TASK TO CARRY OUT:
Exactly and only the lines from the one containing "Write a Blender" through the one containing "return m, nt, b" are to be repeated, both ends included.

(Entries with scene source code)

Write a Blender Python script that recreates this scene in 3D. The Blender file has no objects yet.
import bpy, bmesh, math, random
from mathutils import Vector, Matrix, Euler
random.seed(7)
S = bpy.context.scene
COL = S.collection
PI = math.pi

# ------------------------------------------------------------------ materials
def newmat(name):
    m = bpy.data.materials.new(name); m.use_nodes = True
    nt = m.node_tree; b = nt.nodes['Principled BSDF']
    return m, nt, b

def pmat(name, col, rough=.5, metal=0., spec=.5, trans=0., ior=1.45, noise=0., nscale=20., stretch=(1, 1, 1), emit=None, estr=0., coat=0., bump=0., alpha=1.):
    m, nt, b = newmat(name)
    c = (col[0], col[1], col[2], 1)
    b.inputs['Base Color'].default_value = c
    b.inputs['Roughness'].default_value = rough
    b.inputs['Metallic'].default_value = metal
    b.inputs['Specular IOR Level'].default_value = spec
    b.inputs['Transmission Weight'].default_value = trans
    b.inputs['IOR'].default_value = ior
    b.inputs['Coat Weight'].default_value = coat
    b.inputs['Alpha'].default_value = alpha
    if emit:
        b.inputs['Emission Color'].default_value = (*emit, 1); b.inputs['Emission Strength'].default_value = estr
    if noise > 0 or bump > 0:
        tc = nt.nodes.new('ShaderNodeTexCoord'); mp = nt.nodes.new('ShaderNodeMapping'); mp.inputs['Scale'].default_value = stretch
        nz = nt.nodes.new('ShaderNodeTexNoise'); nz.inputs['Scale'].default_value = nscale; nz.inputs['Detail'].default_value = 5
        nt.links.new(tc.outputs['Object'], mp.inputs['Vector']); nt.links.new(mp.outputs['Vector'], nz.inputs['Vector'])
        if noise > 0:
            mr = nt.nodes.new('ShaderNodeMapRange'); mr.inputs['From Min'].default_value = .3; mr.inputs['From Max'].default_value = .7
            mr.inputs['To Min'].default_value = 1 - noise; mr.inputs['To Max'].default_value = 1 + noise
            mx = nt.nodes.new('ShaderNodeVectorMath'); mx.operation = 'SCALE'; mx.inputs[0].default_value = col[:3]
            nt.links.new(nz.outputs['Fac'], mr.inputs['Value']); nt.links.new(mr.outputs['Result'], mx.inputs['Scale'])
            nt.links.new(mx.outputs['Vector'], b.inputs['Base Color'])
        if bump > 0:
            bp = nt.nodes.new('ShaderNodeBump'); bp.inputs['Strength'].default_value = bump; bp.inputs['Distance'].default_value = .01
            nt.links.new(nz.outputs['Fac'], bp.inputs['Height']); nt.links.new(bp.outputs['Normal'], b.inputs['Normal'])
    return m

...

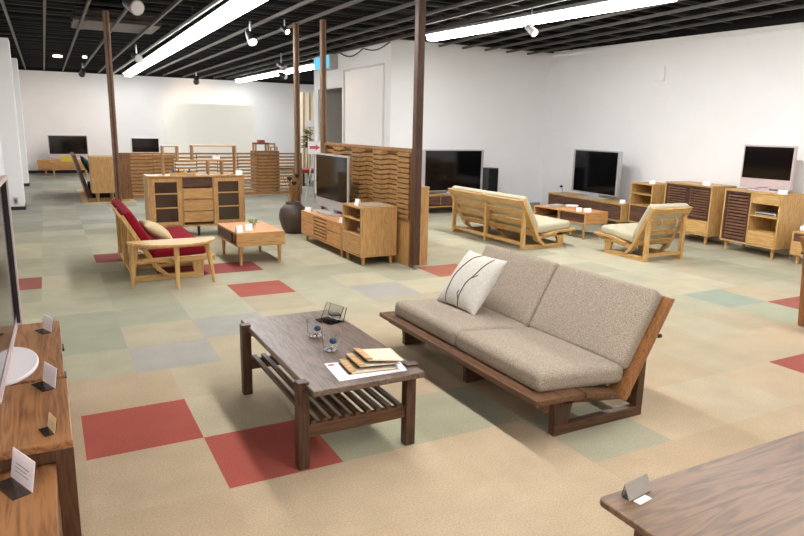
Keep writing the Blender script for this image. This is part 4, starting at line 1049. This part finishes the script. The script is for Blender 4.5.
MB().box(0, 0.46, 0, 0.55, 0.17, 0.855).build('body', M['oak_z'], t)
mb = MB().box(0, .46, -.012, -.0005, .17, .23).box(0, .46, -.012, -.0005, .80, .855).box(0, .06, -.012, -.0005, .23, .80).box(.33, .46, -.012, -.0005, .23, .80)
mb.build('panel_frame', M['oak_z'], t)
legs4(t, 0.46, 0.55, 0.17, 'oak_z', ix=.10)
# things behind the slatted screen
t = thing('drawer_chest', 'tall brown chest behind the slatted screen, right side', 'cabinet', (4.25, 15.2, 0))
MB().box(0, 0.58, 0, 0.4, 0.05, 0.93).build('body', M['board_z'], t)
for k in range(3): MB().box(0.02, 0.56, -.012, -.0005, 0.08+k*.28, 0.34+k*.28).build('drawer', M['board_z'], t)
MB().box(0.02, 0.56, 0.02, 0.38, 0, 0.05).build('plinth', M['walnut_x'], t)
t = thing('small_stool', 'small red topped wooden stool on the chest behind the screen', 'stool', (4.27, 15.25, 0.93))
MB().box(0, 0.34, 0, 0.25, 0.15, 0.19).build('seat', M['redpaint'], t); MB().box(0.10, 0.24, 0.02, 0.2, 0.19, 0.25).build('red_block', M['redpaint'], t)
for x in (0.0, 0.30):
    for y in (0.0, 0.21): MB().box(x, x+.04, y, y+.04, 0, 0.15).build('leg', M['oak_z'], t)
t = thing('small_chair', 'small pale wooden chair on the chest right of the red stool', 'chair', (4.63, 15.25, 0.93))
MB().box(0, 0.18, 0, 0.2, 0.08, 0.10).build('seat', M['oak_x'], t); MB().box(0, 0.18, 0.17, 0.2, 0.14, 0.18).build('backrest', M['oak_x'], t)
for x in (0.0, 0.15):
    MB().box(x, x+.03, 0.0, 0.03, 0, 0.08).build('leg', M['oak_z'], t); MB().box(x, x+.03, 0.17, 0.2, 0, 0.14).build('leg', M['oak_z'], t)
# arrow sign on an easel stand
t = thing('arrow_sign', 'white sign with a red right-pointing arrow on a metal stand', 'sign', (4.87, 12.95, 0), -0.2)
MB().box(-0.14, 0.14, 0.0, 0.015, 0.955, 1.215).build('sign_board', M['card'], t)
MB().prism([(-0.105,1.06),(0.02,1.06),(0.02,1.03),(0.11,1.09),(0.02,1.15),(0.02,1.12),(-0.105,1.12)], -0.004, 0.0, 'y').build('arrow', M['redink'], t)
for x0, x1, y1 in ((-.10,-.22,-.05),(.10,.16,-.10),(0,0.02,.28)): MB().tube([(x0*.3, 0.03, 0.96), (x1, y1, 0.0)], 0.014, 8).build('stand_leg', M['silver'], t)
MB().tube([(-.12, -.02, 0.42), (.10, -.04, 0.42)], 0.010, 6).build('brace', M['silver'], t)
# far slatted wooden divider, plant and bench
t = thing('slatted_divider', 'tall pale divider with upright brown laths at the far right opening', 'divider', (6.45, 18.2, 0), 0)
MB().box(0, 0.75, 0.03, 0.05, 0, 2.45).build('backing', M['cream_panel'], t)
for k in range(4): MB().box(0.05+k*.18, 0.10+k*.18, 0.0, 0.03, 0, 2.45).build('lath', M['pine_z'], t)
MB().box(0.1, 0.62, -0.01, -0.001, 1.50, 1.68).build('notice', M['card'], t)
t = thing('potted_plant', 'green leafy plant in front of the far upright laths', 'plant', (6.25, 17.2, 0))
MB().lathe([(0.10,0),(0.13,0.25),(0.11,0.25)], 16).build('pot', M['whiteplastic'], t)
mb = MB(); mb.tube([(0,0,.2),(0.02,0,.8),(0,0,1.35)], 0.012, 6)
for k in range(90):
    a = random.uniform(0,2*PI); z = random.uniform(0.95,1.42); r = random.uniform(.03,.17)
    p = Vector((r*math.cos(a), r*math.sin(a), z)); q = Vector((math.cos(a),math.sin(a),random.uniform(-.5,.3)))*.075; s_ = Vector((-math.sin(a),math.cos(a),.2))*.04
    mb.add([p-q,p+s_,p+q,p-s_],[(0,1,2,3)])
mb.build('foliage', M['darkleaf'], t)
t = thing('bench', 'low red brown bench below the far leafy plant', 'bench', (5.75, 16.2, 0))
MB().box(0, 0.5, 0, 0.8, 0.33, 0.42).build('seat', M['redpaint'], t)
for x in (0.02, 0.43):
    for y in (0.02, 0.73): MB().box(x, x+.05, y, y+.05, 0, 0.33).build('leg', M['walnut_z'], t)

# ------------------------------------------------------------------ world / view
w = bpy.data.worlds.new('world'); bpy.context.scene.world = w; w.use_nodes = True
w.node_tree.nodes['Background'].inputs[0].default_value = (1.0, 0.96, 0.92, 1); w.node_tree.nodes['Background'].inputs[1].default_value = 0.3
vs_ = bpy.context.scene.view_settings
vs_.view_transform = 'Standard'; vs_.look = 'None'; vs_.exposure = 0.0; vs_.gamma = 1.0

EXPECTED ANSWER:
Write a Blender Python script that recreates this scene in 3D. The Blender file has no objects yet.
import bpy, bmesh, math, random
from mathutils import Vector, Matrix, Euler
random.seed(7)
S = bpy.context.scene
COL = S.collection
PI = math.pi

# ------------------------------------------------------------------ materials
def newmat(name):
    m = bpy.data.materials.new(name); m.use_nodes = True
    nt = m.node_tree; b = nt.nodes['Principled BSDF']
    return m, nt, b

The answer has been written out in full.